The 13-page document listed 44 overt acts attributed to the two involving purchase of farm supplies and equipment, ostensibly for use in the base’s recreation program, but which actually were delivered to the McCullough farm.

Stroupe and McCullough both were charged with ordering the equipment, with Stroupe specifically charged with having paid for it out of the base’s recreation fund.

The 44 overt acts were followed with 21 counts of specific embezzlements charged to Stroupe, involving funds amounting to $4,000.

In addition to charges of purchasing equipment from business houses, which Stroupe allegedly diverted to the farm, he was charged with transporting quantities of equipment from Cecil Field to the farm, including a converted bomb carrier used on the air station’s golf course.

• It was noted that with Magic Fingers Inc. and Rest Ease involved in a patent infringement suit in federal court in Jacksonville, some uneasy nights might be in the future for restless sleepers in Florida.

Both firms manufactured and distributed vibrating devices which were attached to the springs of beds or chairs. They were widely used in Florida motels, and shook the furniture upon the deposit of 25 cents in a coin receptacle.

In a suit filed in the U.S. District Court, Magic Fingers Inc. alleged that the equipment sold by Rest Ease was an infringement of patent rights. Magic Fingers also charged Rest Ease with violation of a contract it executed for distribution of Magic Fingers.

Magic Fingers contended the other firm in the contract agreed to make specific purchases of its equipment and distribute it in a designated territory. However, the complaint said, Rest Ease did not fulfill its purchase agreement.

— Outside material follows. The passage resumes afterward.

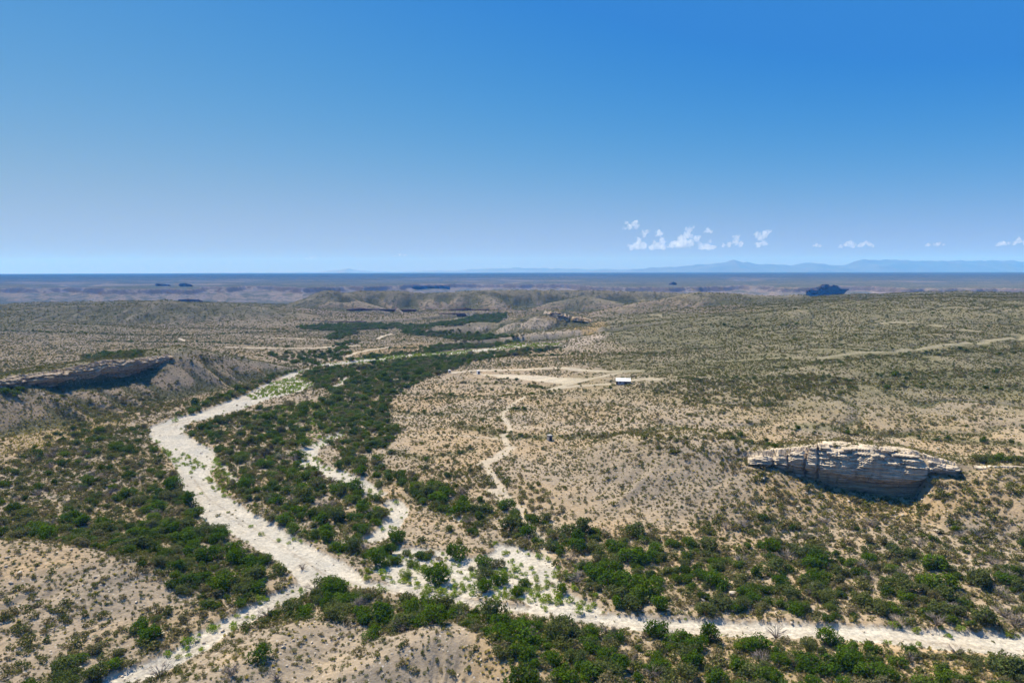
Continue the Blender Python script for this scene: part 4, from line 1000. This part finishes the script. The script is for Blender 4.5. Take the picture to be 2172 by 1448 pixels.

Magic Fingers complained the contract was terminated when Rest Ease failed to make the initial purchase of equipment and, instead, began manufacturing its own coin-operated bed vibrator and distributing it.

Magic Fingers asked the court to award it $50,000 in damages, to enjoin Rest Ease against the complained-of practices and for an assessment of court costs and attorney’s fees.

• Two Beach patrol lifeguards were surrounded by a school of sharks after they swam out into the ocean to investigate an abandoned boat. They had to be rescued by a U.S. Navy helicopter.

The two men were unharmed but Mannie Beach and Jim Burns said the experience was “unnerving.”

Beach, 20, and Burns, 19, were on duty at the Jacksonville Beach Patrol lifeguard station when they received a call to investigate what appeared to be a partially submerged boat about a mile offshore.

“We were paddling and kicking our feet when I saw this fin. It was a shark about 6 feet long and it circled around and came within about three yards of us. That’s when we stopped paddling,” said Burns.

The two men found themselves in the middle of a school of pogies and that’s when more sharks showed up, they said.

“There must have been 50 of them. They were feeding on the pogies and a big ray kept slapping at the little fish and stunning them. That kept the sharks moving around, too,” Burns said.

An hour after they went into the water, a Navy patrol plane spotted the lifeguards surrounded by sharks and dispatched a helicopter from Mayport Naval Station to pluck the pair from the ocean.